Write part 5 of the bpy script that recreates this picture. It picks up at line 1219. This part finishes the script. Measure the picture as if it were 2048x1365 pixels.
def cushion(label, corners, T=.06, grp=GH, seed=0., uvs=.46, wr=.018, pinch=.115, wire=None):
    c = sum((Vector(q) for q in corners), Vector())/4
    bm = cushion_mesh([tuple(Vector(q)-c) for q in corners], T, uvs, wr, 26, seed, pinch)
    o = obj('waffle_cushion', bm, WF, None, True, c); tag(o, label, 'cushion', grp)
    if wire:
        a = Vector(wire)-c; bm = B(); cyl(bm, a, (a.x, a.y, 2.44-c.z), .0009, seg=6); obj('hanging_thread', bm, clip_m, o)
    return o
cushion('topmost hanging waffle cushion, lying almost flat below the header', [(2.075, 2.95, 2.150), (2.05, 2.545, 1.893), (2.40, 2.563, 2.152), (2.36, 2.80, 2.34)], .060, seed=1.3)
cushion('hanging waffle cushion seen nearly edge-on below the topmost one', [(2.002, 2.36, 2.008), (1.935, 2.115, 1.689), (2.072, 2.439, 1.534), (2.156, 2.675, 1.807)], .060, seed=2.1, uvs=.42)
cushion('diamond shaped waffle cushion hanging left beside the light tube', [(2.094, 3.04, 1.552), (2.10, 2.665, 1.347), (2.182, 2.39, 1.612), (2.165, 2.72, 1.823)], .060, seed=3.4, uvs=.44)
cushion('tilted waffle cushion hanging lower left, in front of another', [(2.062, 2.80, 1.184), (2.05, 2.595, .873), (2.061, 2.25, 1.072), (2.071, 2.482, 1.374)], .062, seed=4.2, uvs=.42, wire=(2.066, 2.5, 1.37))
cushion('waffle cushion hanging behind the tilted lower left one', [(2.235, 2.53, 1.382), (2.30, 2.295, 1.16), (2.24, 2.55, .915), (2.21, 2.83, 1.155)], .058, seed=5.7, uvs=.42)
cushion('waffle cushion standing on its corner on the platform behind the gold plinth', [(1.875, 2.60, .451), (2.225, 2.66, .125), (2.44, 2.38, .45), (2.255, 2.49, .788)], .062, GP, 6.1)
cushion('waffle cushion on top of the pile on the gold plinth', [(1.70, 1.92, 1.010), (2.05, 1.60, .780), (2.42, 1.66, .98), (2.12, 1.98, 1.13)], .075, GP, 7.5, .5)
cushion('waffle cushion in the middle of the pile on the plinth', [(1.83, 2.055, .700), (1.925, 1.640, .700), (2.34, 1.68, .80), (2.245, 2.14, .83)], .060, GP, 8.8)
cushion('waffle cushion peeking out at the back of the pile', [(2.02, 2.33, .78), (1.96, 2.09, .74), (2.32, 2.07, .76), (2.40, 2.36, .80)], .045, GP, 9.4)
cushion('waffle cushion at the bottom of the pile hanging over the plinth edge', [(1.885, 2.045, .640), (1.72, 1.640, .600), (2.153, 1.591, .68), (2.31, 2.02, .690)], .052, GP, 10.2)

Stated task: Transcribe the entire listing above precisely.

Finished answer:
Write part 5 of the bpy script that recreates this picture. It picks up at line 1219. This part finishes the script. Measure the picture as if it were 2048x1365 pixels.
def cushion(label, corners, T=.06, grp=GH, seed=0., uvs=.46, wr=.018, pinch=.115, wire=None):
    c = sum((Vector(q) for q in corners), Vector())/4
    bm = cushion_mesh([tuple(Vector(q)-c) for q in corners], T, uvs, wr, 26, seed, pinch)
    o = obj('waffle_cushion', bm, WF, None, True, c); tag(o, label, 'cushion', grp)
    if wire:
        a = Vector(wire)-c; bm = B(); cyl(bm, a, (a.x, a.y, 2.44-c.z), .0009, seg=6); obj('hanging_thread', bm, clip_m, o)
    return o
cushion('topmost hanging waffle cushion, lying almost flat below the header', [(2.075, 2.95, 2.150), (2.05, 2.545, 1.893), (2.40, 2.563, 2.152), (2.36, 2.80, 2.34)], .060, seed=1.3)
cushion('hanging waffle cushion seen nearly edge-on below the topmost one', [(2.002, 2.36, 2.008), (1.935, 2.115, 1.689), (2.072, 2.439, 1.534), (2.156, 2.675, 1.807)], .060, seed=2.1, uvs=.42)
cushion('diamond shaped waffle cushion hanging left beside the light tube', [(2.094, 3.04, 1.552), (2.10, 2.665, 1.347), (2.182, 2.39, 1.612), (2.165, 2.72, 1.823)], .060, seed=3.4, uvs=.44)
cushion('tilted waffle cushion hanging lower left, in front of another', [(2.062, 2.80, 1.184), (2.05, 2.595, .873), (2.061, 2.25, 1.072), (2.071, 2.482, 1.374)], .062, seed=4.2, uvs=.42, wire=(2.066, 2.5, 1.37))
cushion('waffle cushion hanging behind the tilted lower left one', [(2.235, 2.53, 1.382), (2.30, 2.295, 1.16), (2.24, 2.55, .915), (2.21, 2.83, 1.155)], .058, seed=5.7, uvs=.42)
cushion('waffle cushion standing on its corner on the platform behind the gold plinth', [(1.875, 2.60, .451), (2.225, 2.66, .125), (2.44, 2.38, .45), (2.255, 2.49, .788)], .062, GP, 6.1)
cushion('waffle cushion on top of the pile on the gold plinth', [(1.70, 1.92, 1.010), (2.05, 1.60, .780), (2.42, 1.66, .98), (2.12, 1.98, 1.13)], .075, GP, 7.5, .5)
cushion('waffle cushion in the middle of the pile on the plinth', [(1.83, 2.055, .700), (1.925, 1.640, .700), (2.34, 1.68, .80), (2.245, 2.14, .83)], .060, GP, 8.8)
cushion('waffle cushion peeking out at the back of the pile', [(2.02, 2.33, .78), (1.96, 2.09, .74), (2.32, 2.07, .76), (2.40, 2.36, .80)], .045, GP, 9.4)
cushion('waffle cushion at the bottom of the pile hanging over the plinth edge', [(1.885, 2.045, .640), (1.72, 1.640, .600), (2.153, 1.591, .68), (2.31, 2.02, .690)], .052, GP, 10.2)